§ **DO THIS**
In your copy, include every line of the listing below exactly but none of the pictures.

§ **PROVIDED MATERIAL**
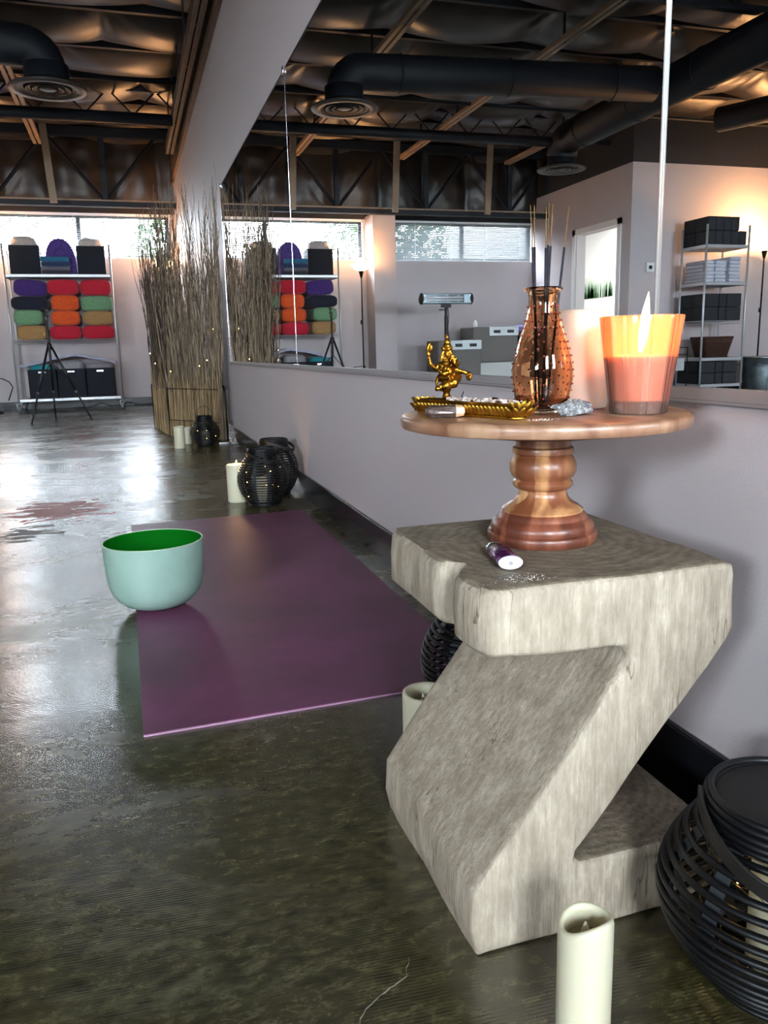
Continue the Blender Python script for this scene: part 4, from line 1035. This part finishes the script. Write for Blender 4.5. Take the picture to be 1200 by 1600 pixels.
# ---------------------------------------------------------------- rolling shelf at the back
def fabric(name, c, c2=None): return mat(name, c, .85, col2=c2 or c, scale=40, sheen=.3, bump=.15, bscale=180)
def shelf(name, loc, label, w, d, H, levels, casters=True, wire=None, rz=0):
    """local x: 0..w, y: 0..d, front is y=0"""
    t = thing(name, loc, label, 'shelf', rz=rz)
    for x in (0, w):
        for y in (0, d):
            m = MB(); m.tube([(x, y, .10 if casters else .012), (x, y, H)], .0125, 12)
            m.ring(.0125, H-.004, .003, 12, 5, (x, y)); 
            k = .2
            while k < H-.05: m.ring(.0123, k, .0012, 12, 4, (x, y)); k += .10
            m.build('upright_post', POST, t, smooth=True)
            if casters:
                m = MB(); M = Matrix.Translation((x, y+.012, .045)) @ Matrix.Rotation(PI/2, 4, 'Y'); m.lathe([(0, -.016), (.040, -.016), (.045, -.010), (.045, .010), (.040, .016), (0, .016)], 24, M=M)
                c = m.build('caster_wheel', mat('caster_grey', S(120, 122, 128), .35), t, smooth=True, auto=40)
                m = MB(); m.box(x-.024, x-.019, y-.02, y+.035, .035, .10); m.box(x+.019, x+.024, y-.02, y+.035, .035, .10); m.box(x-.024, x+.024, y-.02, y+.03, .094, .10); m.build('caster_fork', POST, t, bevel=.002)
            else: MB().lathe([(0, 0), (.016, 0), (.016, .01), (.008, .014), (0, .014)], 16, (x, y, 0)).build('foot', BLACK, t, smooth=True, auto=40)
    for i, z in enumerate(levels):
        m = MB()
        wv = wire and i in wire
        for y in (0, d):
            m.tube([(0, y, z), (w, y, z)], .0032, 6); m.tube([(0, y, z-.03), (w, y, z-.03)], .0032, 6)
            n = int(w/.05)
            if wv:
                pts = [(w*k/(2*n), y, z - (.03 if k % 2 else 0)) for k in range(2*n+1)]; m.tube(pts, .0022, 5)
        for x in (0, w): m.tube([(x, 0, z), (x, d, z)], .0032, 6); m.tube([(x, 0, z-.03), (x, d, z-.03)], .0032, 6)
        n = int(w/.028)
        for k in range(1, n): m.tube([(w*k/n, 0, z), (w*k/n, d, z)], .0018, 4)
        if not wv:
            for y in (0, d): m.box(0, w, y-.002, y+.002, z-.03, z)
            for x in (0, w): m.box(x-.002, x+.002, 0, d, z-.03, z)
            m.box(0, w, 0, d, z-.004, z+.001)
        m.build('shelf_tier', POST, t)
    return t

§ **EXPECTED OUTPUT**
Continue the Blender Python script for this scene: part 4, from line 1035. This part finishes the script. Write for Blender 4.5. Take the picture to be 1200 by 1600 pixels.
# ---------------------------------------------------------------- rolling shelf at the back
def fabric(name, c, c2=None): return mat(name, c, .85, col2=c2 or c, scale=40, sheen=.3, bump=.15, bscale=180)
def shelf(name, loc, label, w, d, H, levels, casters=True, wire=None, rz=0):
    """local x: 0..w, y: 0..d, front is y=0"""
    t = thing(name, loc, label, 'shelf', rz=rz)
    for x in (0, w):
        for y in (0, d):
            m = MB(); m.tube([(x, y, .10 if casters else .012), (x, y, H)], .0125, 12)
            m.ring(.0125, H-.004, .003, 12, 5, (x, y)); 
            k = .2
            while k < H-.05: m.ring(.0123, k, .0012, 12, 4, (x, y)); k += .10
            m.build('upright_post', POST, t, smooth=True)
            if casters:
                m = MB(); M = Matrix.Translation((x, y+.012, .045)) @ Matrix.Rotation(PI/2, 4, 'Y'); m.lathe([(0, -.016), (.040, -.016), (.045, -.010), (.045, .010), (.040, .016), (0, .016)], 24, M=M)
                c = m.build('caster_wheel', mat('caster_grey', S(120, 122, 128), .35), t, smooth=True, auto=40)
                m = MB(); m.box(x-.024, x-.019, y-.02, y+.035, .035, .10); m.box(x+.019, x+.024, y-.02, y+.035, .035, .10); m.box(x-.024, x+.024, y-.02, y+.03, .094, .10); m.build('caster_fork', POST, t, bevel=.002)
            else: MB().lathe([(0, 0), (.016, 0), (.016, .01), (.008, .014), (0, .014)], 16, (x, y, 0)).build('foot', BLACK, t, smooth=True, auto=40)
    for i, z in enumerate(levels):
        m = MB()
        wv = wire and i in wire
        for y in (0, d):
            m.tube([(0, y, z), (w, y, z)], .0032, 6); m.tube([(0, y, z-.03), (w, y, z-.03)], .0032, 6)
            n = int(w/.05)
            if wv:
                pts = [(w*k/(2*n), y, z - (.03 if k % 2 else 0)) for k in range(2*n+1)]; m.tube(pts, .0022, 5)
        for x in (0, w): m.tube([(x, 0, z), (x, d, z)], .0032, 6); m.tube([(x, 0, z-.03), (x, d, z-.03)], .0032, 6)
        n = int(w/.028)
        for k in range(1, n): m.tube([(w*k/n, 0, z), (w*k/n, d, z)], .0018, 4)
        if not wv:
            for y in (0, d): m.box(0, w, y-.002, y+.002, z-.03, z)
            for x in (0, w): m.box(x-.002, x+.002, 0, d, z-.03, z)
            m.box(0, w, 0, d, z-.004, z+.001)
        m.build('shelf_tier', POST, t)
    return t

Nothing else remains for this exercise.